Monday, 23 de December de 2024 ISSN 1519-7670 - Ano 24 - nº 1319

Realidade posta em banca

Jornalismo que se fez de contestação. Definimos assim as primeiras edições da revista Realidade, lançada em 1966 pela Editora Abril. Expôs as vísceras da sociedade na manchete; quebrando barreiras, mostrando as suas várias caras, cheias de contrastes, preconceitos e hipocrisia. Não foi uma revista que julgava a verdade ou a defendia. Jogava à sociedade aquilo ao qual fazia jus debater e “salve-se quem puder” em um país que sofria as amarguras de um governo ditatorial.

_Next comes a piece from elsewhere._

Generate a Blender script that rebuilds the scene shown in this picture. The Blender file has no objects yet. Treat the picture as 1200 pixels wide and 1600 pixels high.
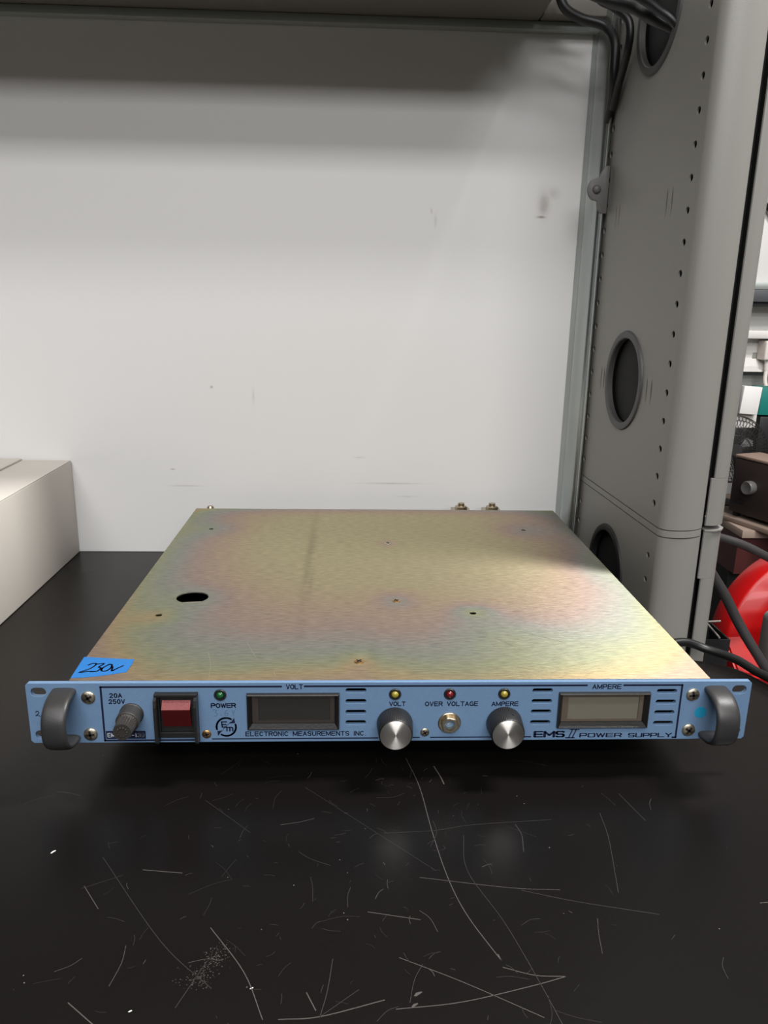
import bpy, bmesh, math, random
from mathutils import Vector, Matrix
random.seed(7)
D = bpy.data; SC = bpy.context.scene; COL = SC.collection
PI = math.pi
# ------------------------------------------------------------ camera
pitch, roll, yaw = .2707, .0179, .0439
fw = Vector((math.sin(yaw)*math.cos(pitch), math.cos(yaw)*math.cos(pitch), -math.sin(pitch)))
rt = Vector((math.cos(yaw), -math.sin(yaw), 0)); up = rt.cross(fw)
r2 = rt*math.cos(roll)+up*math.sin(roll); u2 = -rt*math.sin(roll)+up*math.cos(roll)
cam = D.cameras.new('camera'); cam.sensor_fit = 'VERTICAL'; cam.sensor_height = 36; cam.lens = 36*1204.9/1600
cam.clip_start = .02
co = D.objects.new('camera', cam); COL.objects.link(co); SC.camera = co
M = Matrix((r2, u2, -fw)).transposed().to_4x4(); M.translation = Vector((-.0301, -.461, .3174)); co.matrix_world = M
# ------------------------------------------------------------ world, lamps, exposure
w = D.worlds.new('room'); SC.world = w; w.use_nodes = True
w.node_tree.nodes['Background'].inputs[0].default_value = (.92, .95, 1, 1)
w.node_tree.nodes['Background'].inputs[1].default_value = .05
def area(name, loc, target, sx, sy, power, col=(1, .97, .92)):
    l = D.lights.new(name, 'AREA'); l.shape = 'RECTANGLE'; l.size = sx; l.size_y = sy; l.energy = power; l.color = col
    o = D.objects.new(name, l); COL.objects.link(o); o.location = loc
    o.rotation_euler = (Vector(target)-Vector(loc)).to_track_quat('-Z', 'Y').to_euler(); return o
area('ceiling_lamp_right', (.82, .02, 1.58), (.16, .05, 0), .18, .5, 36, (1, .985, .96))
area('ceiling_lamp_left', (-1.05, -.75, 1.75), (0, .2, 0), .25, 1.1, 3, (1, .985, .96))
area('ceiling_lamp_row_near', (-.1, -.95, 1.9), (0, .485, .1), 1.8, .25, 15, (1, .99, .985))
area('ceiling_lamp_row_middle', (0, -2.0, 1.9), (0, .485, .2), 2.4, .25, 34, (1, .99, .985))
area('ceiling_lamp_row_far', (.2, -3.8, 1.9), (0, .485, .3), 3.0, .4, 60, (1, .99, .985))
area('ceiling_lamp_aisle', (1.7, .3, 1.9), (.9, 1.0, 0), .3, 1.2, 4.5)
vs = SC.view_settings
SC.display_settings.display_device = 'sRGB'
vs.view_transform = 'Standard'; vs.look = 'None'; vs.gamma = 1; vs.use_curve_mapping = False; vs.exposure = 0.0

# ------------------------------------------------------------ materials
def lin(c):
    return tuple(((v/255)/12.92 if v/255 <= .04045 else ((v/255+.055)/1.055)**2.4) for v in c)+(1,)
def mat(name, rgb, rough=.5, metal=0, bump=0, bscale=400, var=0, vscale=30, stretch=None, coat=0, trans=0, spec=None):
    m = D.materials.new(name); m.use_nodes = True; nt = m.node_tree; b = nt.nodes['Principled BSDF']
    b.inputs['Base Color'].default_value = lin(rgb); b.inputs['Roughness'].default_value = rough
    b.inputs['Metallic'].default_value = metal; b.inputs['Coat Weight'].default_value = coat
    b.inputs['Transmission Weight'].default_value = trans
    if spec is not None: b.inputs['Specular IOR Level'].default_value = spec
    tc = nt.nodes.new('ShaderNodeTexCoord'); vec = tc.outputs['Object']
    if stretch:
        mp = nt.nodes.new('ShaderNodeMapping'); mp.inputs['Scale'].default_value = stretch
        nt.links.new(vec, mp.inputs[0]); vec = mp.outputs[0]
    if bump:
        n = nt.nodes.new('ShaderNodeTexNoise'); n.inputs['Scale'].default_value = bscale; n.inputs['Detail'].default_value = 3
        nt.links.new(vec, n.inputs['Vector'])
        bp = nt.nodes.new('ShaderNodeBump'); bp.inputs['Strength'].default_value = bump; bp.inputs['Distance'].default_value = .001
        nt.links.new(n.outputs[0], bp.inputs['Height']); nt.links.new(bp.outputs[0], b.inputs['Normal'])
    if var:
        n = nt.nodes.new('ShaderNodeTexNoise'); n.inputs['Scale'].default_value = vscale; n.inputs['Detail'].default_value = 5
        nt.links.new(vec, n.inputs['Vector'])
        mx = nt.nodes.new('ShaderNodeMix'); mx.data_type = 'RGBA'
        c = lin(rgb); mx.inputs['A'].default_value = tuple(x*(1-var) for x in c[:3])+(1,); mx.inputs['B'].default_value = tuple(min(1, x*(1+var)) for x in c[:3])+(1,)
        nt.links.new(n.outputs[0], mx.inputs['Factor']); nt.links.new(mx.outputs['Result'], b.inputs['Base Color'])
    return m
class NG:
    def __init__(s, nt): s.nt = nt
    def m(s, op, a, b=None, c=None):
        n = s.nt.nodes.new('ShaderNodeMath'); n.operation = op
        for i, v in enumerate((a, b, c)):
            if v is None: continue
            if isinstance(v, (int, float)): n.inputs[i].default_value = v
            else: s.nt.links.new(v, n.inputs[i])
        return n.outputs[0]
    def gauss(s, x, y, cx, cy, sx, sy):
        dx = s.m('MULTIPLY', s.m('SUBTRACT', x, cx), 1/sx); dy = s.m('MULTIPLY', s.m('SUBTRACT', y, cy), 1/sy)
        q = s.m('ADD', s.m('MULTIPLY', dx, dx), s.m('MULTIPLY', dy, dy))
        return s.m('EXPONENT', s.m('MULTIPLY', q, -1))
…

Governo esse que puniu a imprensa e restringiu temas a serem abertos à discussão pública e, tendo por dimensão o perigo do sucesso das edições da Realidade, que atingiam meio milhão de exemplares, os militares e forças conservadoras religiosas viam a necessidade de amenizar o nível dos debates postos nas bancas. Seu legado vai mais além. Assuntos nunca antes debatidos por um meio de comunicação eram estampados na capa, que fatalmente caía nas rodas de discussões, nas repartições, lares e universidades de todo o país. Dentre outras – um parto do início ao fim – fazia nascer e se firmar uma audaciosa fórmula de se fazer jornalismo.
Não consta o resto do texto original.